The insurance companies understand warm referrals real well. What better way to get a referral to someone than to have the referrer even go so far as to sell the product for you?

It's the same business model the door-to-door vacuum, knives, encyclopedia, etc. companies use.

If there is one thing you can be sure of about insurance companies is that they don't waste money. If the high turnover rate were really a costly problem, they'd have nipped it in the butt a long time ago.
 
The insurance companies understand warm referrals real well. What better way to get a referral to someone than to have the referrer even go so far as to sell the product for you?

And who knows, one out of a hundred might suceed and make a career out of it. One out of a thousand might even make their career with that company. One out of ten thousand might become the next MDRT producer.

I feel dirty now.
 
Personal opinion: working friends and family can work, but it will not be enough for most people. I think to have a fair shot, you need to be writing at least 100 lives a year, even if they are small cases to start out. Over time you can upgrade your cases.

I've never been in the career channel, but know plenty of friends that have (most who are no longer in the business). My personal opinion, three things screw it up for rookies:

1. No one wants to be a life insurance agent, they're all "financial planners". Learn to survive as a life agent selling plain vanilla life insurance, then go back and help out with the financial planning piece later or on delivery. If you come in as a financial planner, no one knows what the hell you do.

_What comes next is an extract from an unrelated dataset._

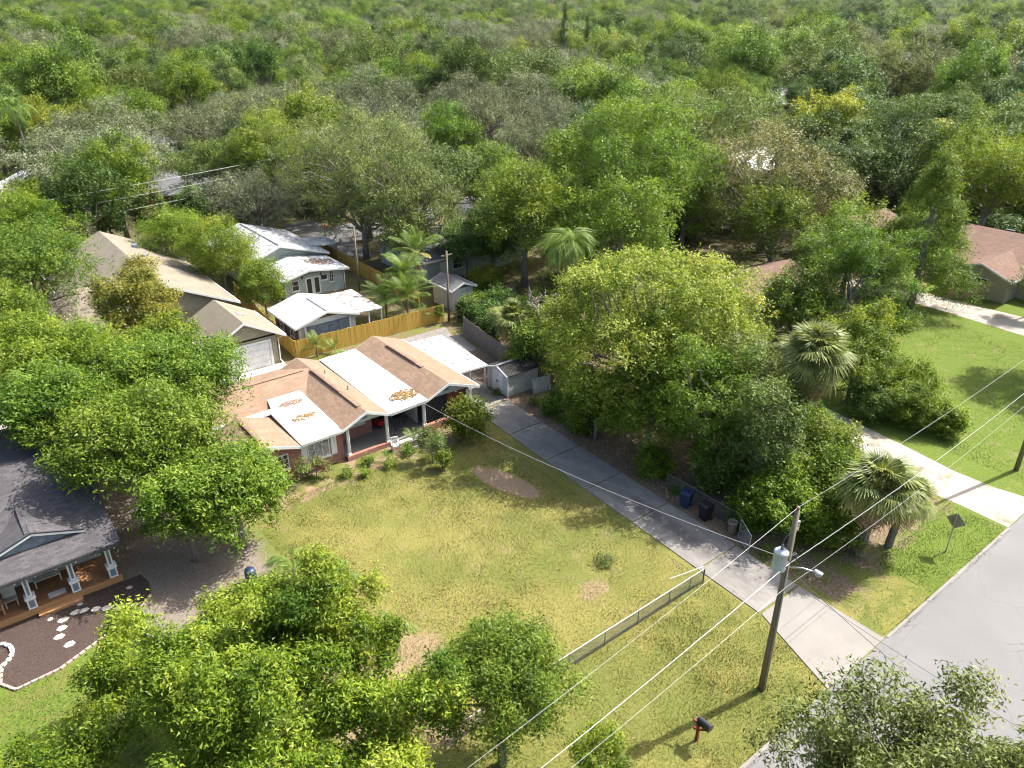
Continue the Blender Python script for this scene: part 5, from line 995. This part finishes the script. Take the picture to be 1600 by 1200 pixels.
# ------------------------------------------------------------------ palms
def fan_frond(seed, mat, Lp=.8, Lf=.85, nl=30, droop=.5):
    g = np.random.default_rng(seed); Q = []; T_ = []; k = np.linspace(-2.2, 2.2, nl)
    Q.append([(0,-.02,0),(Lp,-.015,.05),(Lp,.015,.05),(0,.02,0)]); T_.append(.6)
    for a in k:
        L_ = Lf*(.75+.25*math.cos(a*.6))*g.uniform(.9, 1.08); d = np.array([math.cos(a), math.sin(a), .12*abs(a)]); s_ = np.array([-math.sin(a), math.cos(a), 0])
        o = np.array([Lp, 0, .05]); p1 = o+d*L_*.55; p2 = o+d*L_*.95-np.array([0, 0, droop*L_*g.uniform(.5, 1.1)]); w1 = .032; ti = g.uniform(.2, .9)
        Q.append([o-s_*.008, p1-s_*w1, p1+s_*w1, o+s_*.008]); T_.append(ti); Q.append([p1-s_*w1, p2-s_*.006, p2+s_*.006, p1+s_*w1]); T_.append(ti+.1)
    return quad_mesh('frond', np.array(Q, dtype=float), np.array(T_), mat)
def feather_frond(seed, mat, L_=3.2, n=44, wl=.7, arch=2.25, hang=1.2):
    g = np.random.default_rng(seed); Q = []; T_ = []
    def sp(s_): return np.array([L_*math.sin(s_*arch)/arch, 0, L_*(math.cos(s_*arch)-1)/arch*1.0+s_*.35*L_])
    for i in range(10):
        a, b = sp(i/10), sp((i+1)/10); w_ = .03*(1-i/11); Q.append([a+[0,-w_,0], b+[0,-w_,0], b+[0,w_,0], a+[0,w_,0]]); T_.append(.75)
    for i in range(n):
        s_ = .12+.88*i/n; p = sp(s_); d = sp(min(1, s_+.02))-sp(s_-.02); d /= np.linalg.norm(d); ll = wl*math.sin(math.pi*(.12+.80*s_))*g.uniform(.85, 1.1)
        for sd in (-1, 1):
            e = p+d*ll*.45+np.array([0, sd*ll*.8, -ll*hang*g.uniform(.6, 1.3)]); m = (p+e)/2+np.array([0, 0, ll*.10]); w_ = d*.017; ti = g.uniform(.2, .9)
            Q.append([p-w_*.5, m-w_, m+w_, p+w_*.5]); T_.append(ti); Q.append([m-w_, e-w_*.1, e+w_*.1, m+w_]); T_.append(ti)
    return quad_mesh('frond', np.array(Q, dtype=float), np.array(T_), mat)
FAN = [fan_frond(i, 'frond_sabal') for i in range(3)]; FAND = [fan_frond(9+i, 'frond_dead', .6, .9, 22, .9) for i in range(2)]; FANG = [fan_frond(15+i, 'frond_gold', .7, .95, 24, .7) for i in range(2)]
FEA = [feather_frond(i, 'frond_green') for i in range(3)]; FEAD = [feather_frond(30, 'frond_dead', 2.6, 30, .5, 1.2, .9)]; ARE = [feather_frond(40+i, 'frond_green', 2.6, 30, .65, .9, .25) for i in range(2)]; YEL = [feather_frond(50, 'frond_gold', 1.6, 26, .4, 1.0, .3)]
def palm(label, u, v, h, kind, nf, seed, s=1., tr=.16, lean=(0, 0), dead=0, gold=0, name=None, skirt=0, el=(-.7, 1.35)):
    r = random.Random(seed); o = thing(name or {'fan': 'sabal_palm', 'fea': 'queen_palm', 'are': 'areca_palm'}[kind], label, 'palm', (u, v, 0)); top = Vector((lean[0], lean[1], h)); TREES.append((u, v, 2*s))
    if h > .4:
        mb = MB(); n_ = max(4, int(h/.35)); pts = [Vector((lean[0]*(i/n_)**1.5, lean[1]*(i/n_)**1.5, h*i/n_)) for i in range(n_+1)]; mb.tube(pts, [tr*(1.15-.3*i/n_)*(1.06 if i % 2 else .96) for i in range(n_+1)], 10)
        c = bpy.data.objects.new('trunk', mb.mesh('trunk', 'palm_trunk')); COL.objects.link(c); c.parent = o
    prot = {'fan': FAN, 'fea': FEA, 'are': ARE}[kind]
    for i in range(nf):
        f_ = (i+.5)/nf; e = el[0]+(el[1]-el[0])*f_**.8+r.uniform(-.34, .34); az = i*2.39996+r.uniform(-.3, .3); me = r.choice(prot)
        if gold and e < el[0]+.65 and r.random() < gold: me = r.choice(FANG) if kind == 'fan' else YEL[0]
        k = s*r.uniform(.78, 1.15)*(1 if e < .9 else .85)
        place(o, 'frond', me, top+Vector((0, 0, .15*max(0, e)*s)), (r.uniform(-.5, .5), -e, az), (k, k, k))
    for i in range(dead):
        az = i*2.4+r.uniform(-.3, .3); me = r.choice(FAND if kind == 'fan' else FEAD); k = s*r.uniform(.8, 1.05); d = place(o, 'dead_frond', me, top-Vector((0, 0, .1+r.random()*.5*s)), (r.uniform(-.3, .3), r.uniform(.85, 1.35), az), (k, k, k))
    return o
palm('tall sabal palm with dense round head and vine wrapped trunk', 24.9, -19.0, 8.3, 'fan', 78, 1, 1.5, .24, (.4, -.4), 40, .35, el=(-1.1, 1.45))
tv = tree('trunk_vine', 'leafy vine wrapping the trunk of the tall sabal palm', 25.0, -19.0, cat='vines', R=.75, Rz=2.8, cz=3.9, ncl=44, n=8000, mat='leaf_green', shape='column', cr=(.5, .85), trunk=.05, nl=3, L=.2, W=.12)
palm('near sabal palm with drooping fan leaves beside the road verge', 21.0, -26.6, 4.3, 'fan', 56, 2, 1.45, .24, (.2, 0), 12, .55, el=(-.75, 1.3))
palm('smaller sabal palm merged with the right of the near one', 23.0, -27.2, 3.2, 'fan', 30, 12, 1.15, .2, (.3, -.2), 6, .3, el=(-.8, 1.3))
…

2. I think the number one mistake is not asking enough people to review their life insurance each day. I would say 10 a day, F2F is the minimum, but 20 would guarantee success. I'm walking into smalll businesses only, but if I came in brand new, I would also bang on residential doors at night. If you don't feel confident selling business owners, bring someone with for joint work to learn. New Edward Jones reps don't do anything with their "warm market", they simply bang on doors and they have the highest success rate for rookies in the financial services business.

3. Not asking for introductions. It's very easy to get low key introductions to other business owners in the area. "Do you know Jim at ABC next door? When I stop in to introduce myself, would you mind if I mention we do business so I'm not a complete stranger?" Is that a referral? I don't know, but it makes it easier when talking to Jim.

I'm personally new to being a full time life agent, so that's my two cents. That being said, I'm on pace for over 100 lives placed this year.
 
Full Throttle, what percent of that is life?

Of the lives I've written so far this year? Most of it, with a handful of DI cases and two LTC cases. I only count core lives into the mix: life, DI, and LTC. I still write health, but don't actively look for it and do not count it toward my 100 lives placed target.
 
I think too many agents attempt to sell their clients everything at once. Having a good mix, even if they are smaller policies, will allow cross selling further down the road. Prospecting should get easier with time...
 
Life insurance is a products for those people for whom life insurance is a business. It is a wholesome referral actions. So here the first target is most important. Once you do the first insurance policy you need to ask this particualr person to do the favour for you like the same way. You have to make a nice networking and to keep faith in all of your insurance policy holder. almost 90% agent do this business this way.